Carson presented a rosy interpretation of a vile institution whose stench still chokes us. If the former neurosurgeon can’t find a reliable history book, perhaps he can get his skilled hands on a dictionary to look up the vastly different definitions for “slave’’ and “immigrant.’’

This comes less than a week after Education Secretary DeVos claimed Historically Black Colleges and Universities (HBCUs) are “pioneers’’ of school choice. “They are living proof that when more options are provided to students, they are afforded greater access and greater quality,’’ she said in a statement.

DeVos, who eventually backtracked, overlooks the fact that HBCUs are “living proof’’ of the Jim Crow era, and the only choice black people had was to create their own places of higher learning, since they were barred from segregated colleges and universities.

These aren’t misstatements but part of a sinister pattern. In an administration at war with facts, these historical rewrites seek to minimize the pain and suffering of African-Americans. It is literally a page from Texas textbooks that, in 2015, referred to slaves only as “millions of workers from Africa [brought] to the southern United States to work on agricultural plantations.’’

We’ve seen this before. In January, a White House statement commemorating International Holocaust Remembrance Day made no mention of Jewish victims, opting for what was called a more “inclusive’’ tone — a move praised on a neo-Nazi website.

As inept as the Trump administration is, never underestimate its desire to craft a frightening new world order that will amend the past to cement its archaic vision of the future. Hardships like slavery and segregation are repackaged as cheery bootstrap parables. A Holocaust remembrance must now take “into account all of those who suffered,’’ as White House spokeswoman Hope Hicks said. Senator Tim Kaine of Virginia compared it to something else: Holocaust denial.

Martin Luther King Jr. said, “We are not makers of history. We are made by history.’’ So what becomes of us when our history is systematically unmade? The first step in erasing history is to slowly erode our understanding of it.

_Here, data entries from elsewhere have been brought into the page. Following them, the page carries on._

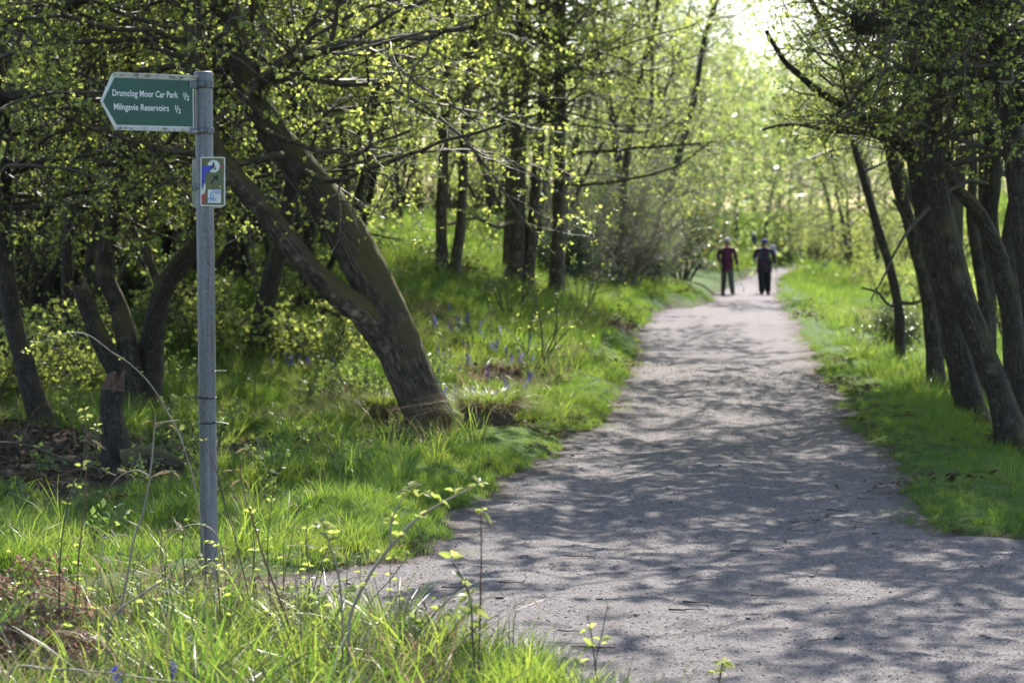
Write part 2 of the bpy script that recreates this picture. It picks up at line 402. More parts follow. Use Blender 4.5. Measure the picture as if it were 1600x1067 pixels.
def grassy(x, y):
    """0 bare or leaf litter, 1 full grass"""
    g = inside(x, y); e = np.clip(-g, 0, 50)
    left = x < np.interp(y, YL, XL) + 1.5
    n = fbm(x * 0.45, y * 0.3, 41)
    m = np.where(left, sstep(-0.30, 0.25, n * 1.5 + 0.72 - 0.17 * e * (1 - .55 * sstep(26, 40, y))), sstep(-.5, .0, n + 0.8 - 0.03 * e))
    for tx, ty in TRUNKS: m = m * sstep(.22, .55, np.hypot(x - tx, (y - ty) * .8) + .25 * vnoise(x * 4, y * 4, 44))
    return np.where(g > -0.02, 0, m)
xs = np.unique(np.concatenate([np.linspace(-8, 9, 150), -8 - np.geomspace(.3, 420, 34), 9 + np.geomspace(.3, 420, 34)]))
ys = np.unique(np.concatenate([np.linspace(-14, 6, 22), np.linspace(6, 30, 200), 30 + np.geomspace(.2, 560, 110)]))
tag(grid_mesh(xs, ys, H, tint=grassy, name='ground', material=M_GROUND), kind='structure')
def path_piece():
    mb = MB(); n0 = 0
    for xs_, ys_ in ((np.arange(-8.5, 9.01, 0.05), np.arange(5, 30.001, 0.05)), (np.arange(0.5, 9, 0.1), np.arange(30, 60.01, 0.2)), (np.arange(3.5, 70, 0.3), np.arange(60, 150.1, 0.6))):
        X, Y = np.meshgrid(xs_, ys_); Z = path_z(X, Y)
        k = (inside(X, Y) > -0.12).ravel(); nx, ny = len(xs_), len(ys_)
        i = (np.arange(ny - 1)[:, None] * nx + np.arange(nx - 1)[None]).ravel()
        F = np.stack([i, i + 1, i + nx + 1, i + nx], 1); F = F[k[F].any(axis=1)]
        V = np.stack([X, Y, Z], -1).reshape(-1, 3); used = np.zeros(len(V), bool); used[F.ravel()] = True
        mp = np.cumsum(used) - 1
        mb.add(V[used], mp[F], tint=sstep(-.05, .55, inside(V[used][:, 0], V[used][:, 1])))
    return mb.build('gravel_path', M_PATH)
tag(path_piece(), kind='structure')

# ------------------------------------------------------------------ scattering of uncountable stuff (grass, litter, gravel)
def scatter_group(srcs):
    c = bpy.data.collections.new('scatter_source')
    for o in srcs: c.objects.link(o)
    g = bpy.data.node_groups.new('scatter', 'GeometryNodeTree')
    g.interface.new_socket('Geometry', in_out='INPUT', socket_type='NodeSocketGeometry')
    g.interface.new_socket('Geometry', in_out='OUTPUT', socket_type='NodeSocketGeometry')
    N = g.nodes.new; L = g.links.new
    gi, go = N('NodeGroupInput'), N('NodeGroupOutput')
    ci = N('GeometryNodeCollectionInfo'); ci.inputs[0].default_value = c
    ci.inputs['Separate Children'].default_value = True; ci.inputs['Reset Children'].default_value = True
    iop = N('GeometryNodeInstanceOnPoints'); iop.inputs['Pick Instance'].default_value = True
    ar = N('GeometryNodeInputNamedAttribute'); ar.data_type = 'FLOAT_VECTOR'; ar.inputs[0].default_value = 'rot'
    as_ = N('GeometryNodeInputNamedAttribute'); as_.data_type = 'FLOAT_VECTOR'; as_.inputs[0].default_value = 'scl'
    ai = N('GeometryNodeInputNamedAttribute'); ai.data_type = 'INT'; ai.inputs[0].default_value = 'idx'
    L(gi.outputs[0], iop.inputs['Points']); L(ci.outputs[0], iop.inputs['Instance'])
    L(ai.outputs[0], iop.inputs['Instance Index']); L(ar.outputs[0], iop.inputs['Rotation']); L(as_.outputs[0], iop.inputs['Scale'])
    L(iop.outputs[0], go.inputs[0]); return g
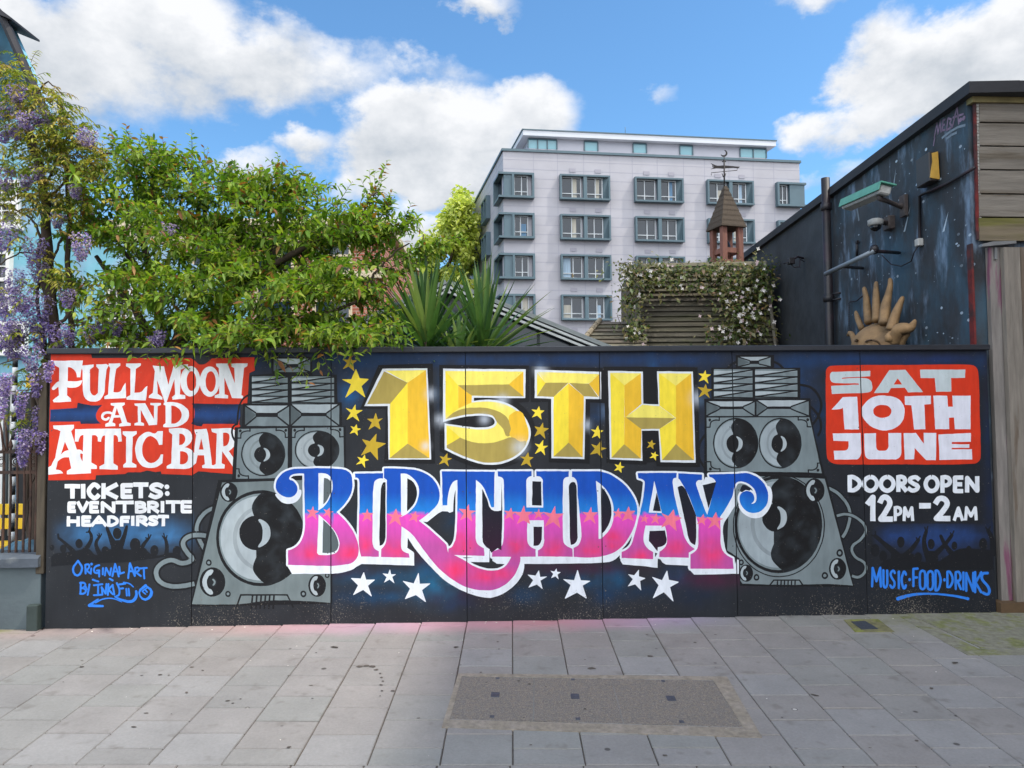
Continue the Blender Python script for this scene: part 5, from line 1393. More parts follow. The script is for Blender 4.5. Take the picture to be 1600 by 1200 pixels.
# ---------------------------------------------------------------- turquoise building on the left
def build_turquoise():
    Y = 9.6
    tq = mat('turquoise_render', rgb(122, 184, 202)[:3], .8, var=.12, scale=2.5, bump=.15, col2=rgb(150, 182, 208)[:3], patch=(.45, .6))
    tqd = mat('teal_mural', rgb(34, 82, 104)[:3], .8, var=.5, scale=3, col2=rgb(72, 150, 176)[:3], patch=(.5, .62))
    root = empty('turquoise_building', at(100, 800, Y)); root.location.z = 0; tag(root, "turquoise painted building with steep gable and white sash windows", "building")
    out = [(-420, -420), (2, 30), (41, 116), (100, 250), (152, 372), (262, 384), (264, 700), (262, 800), (-420, 800)]
    P = [at(x, y, Y) for x, y in out]
    m = MB(); m.prism(P, (0, .3, 0)); m.build('wall', tq, root)
    m = MB(); q = [at(x, y, Y + .3) for x, y in ((-420, 392), (258, 392), (260, 800), (-420, 800))]; m.prism(q, (0, 3.2, 0)); m.build('rear_range', tq, root)
    q = [at(x, y, Y - .012) for x, y in ((-40, -60), (0, 33), (39, 119), (60, 175), (-40, 200))]
    m = MB(); m.prism(q, (0, .03, 0)); m.build('painted_gable', tqd, root)
    m = MB(); v = [at(x, y, Y - .12) for x, y in ((-430, -432), (4, 26), (45, 118), (156, 372))]
    m.tube(v, .055, 6, smooth=False); m.build('verge_board', mat('verge_black', rgb(38, 38, 44)[:3], .7, var=.3, scale=5), root)
    m = MB(); a = at(-30, -8, Y - .2); b = at(16, 26, Y - .2); m.prism([a, b, b + Vector((0, 0, -.03)), a + Vector((0, 0, -.16))], (0, .6, 0)); m.build('eaves_cap', mat('verge_black'), root)
    wh = mat('sash_white', rgb(226, 226, 222)[:3], .5); gl = mat('sash_glass', rgb(60, 64, 66)[:3], .08, spec=.7)
    for x0, y0, x1, y1, nx, ny in ((170, 452, 208, 540, 3, 6), (-22, 285, 30, 352, 2, 3), (-25, 395, 16, 480, 2, 4), (-28, 505, 40, 548, 2, 2)):
        a, b = at(x0, y1, Y - .03), at(x1, y0, Y - .03); m = MB()
        cx, cz, w, h = (a.x + b.x) / 2, (a.z + b.z) / 2, b.x - a.x, b.z - a.z
        for dx in (-w / 2, w / 2): m.box((cx + dx, Y - .03, cz), (.05, .1, h + .05))
        for dz in (-h / 2, 0, h / 2): m.box((cx, Y - .028, cz + dz), (w - .05, .1, .045))
        for i in range(1, nx): m.box((cx - w / 2 + w * i / nx, Y - .025, cz), (.016, .05, h - .05))
        for j in range(1, ny):
            if j * 2 != ny: m.box((cx, Y - .026, cz - h / 2 + h * j / ny), (w - .05, .04, .016))
        f = m.build('window', wh, root)
        m = MB(); m.box((cx, Y - .005, cz), (w - .04, .016, h - .04)); m.build('pane', gl, f)
        m = MB(); m.box((cx, Y - .06, cz - h / 2 - .05), (w + .12, .14, .05), bevel=.005); m.build('sill', wh, f)
    # dark panel standing in for the shaded interior behind the railing
    a, b = at(28, 700, Y - .02), at(72, 612, Y - .02)
    m = MB(); m.box(((a.x + b.x) / 2, Y - .01, (b.z + .1) / 2), (b.x - a.x, .04, b.z - .1)); m.build('shaded_doorway', mat('doorway_shade', rgb(22, 24, 28)[:3], .6), root)
build_turquoise()

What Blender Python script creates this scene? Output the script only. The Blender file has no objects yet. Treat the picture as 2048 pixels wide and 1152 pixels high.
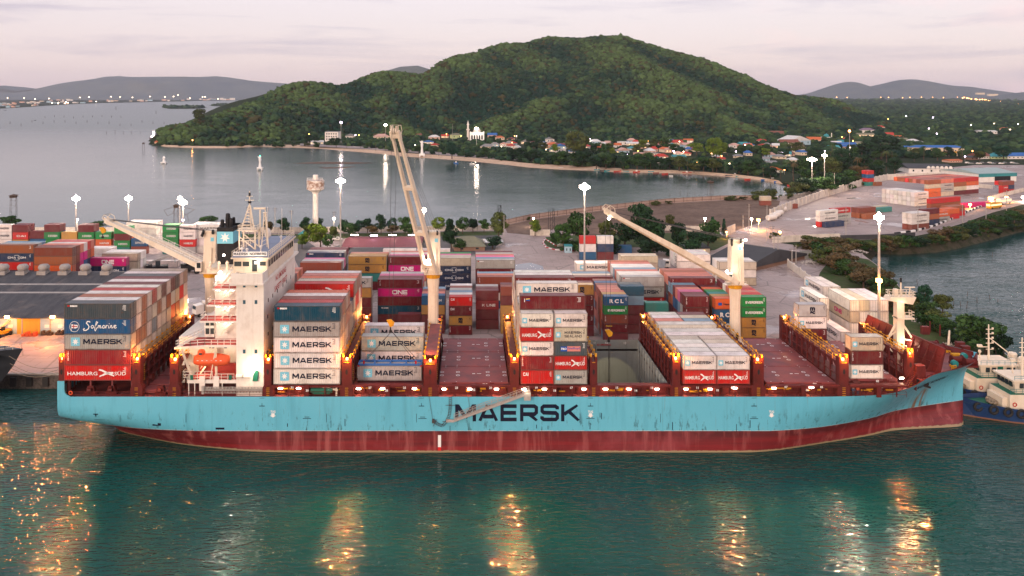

This isn’t just carelessness; it’s an act of contempt.

That’s why pushback to correct this revisionism must be as vigilant as efforts to thwart ongoing assaults on civil rights by this caustic presidency. Otherwise we may soon hear another member of this administration rhapsodizing about that wonderful era when African and African-American workers enjoyed nearly 250 years of prosperity and happiness, complete with free housing and zero unemployment.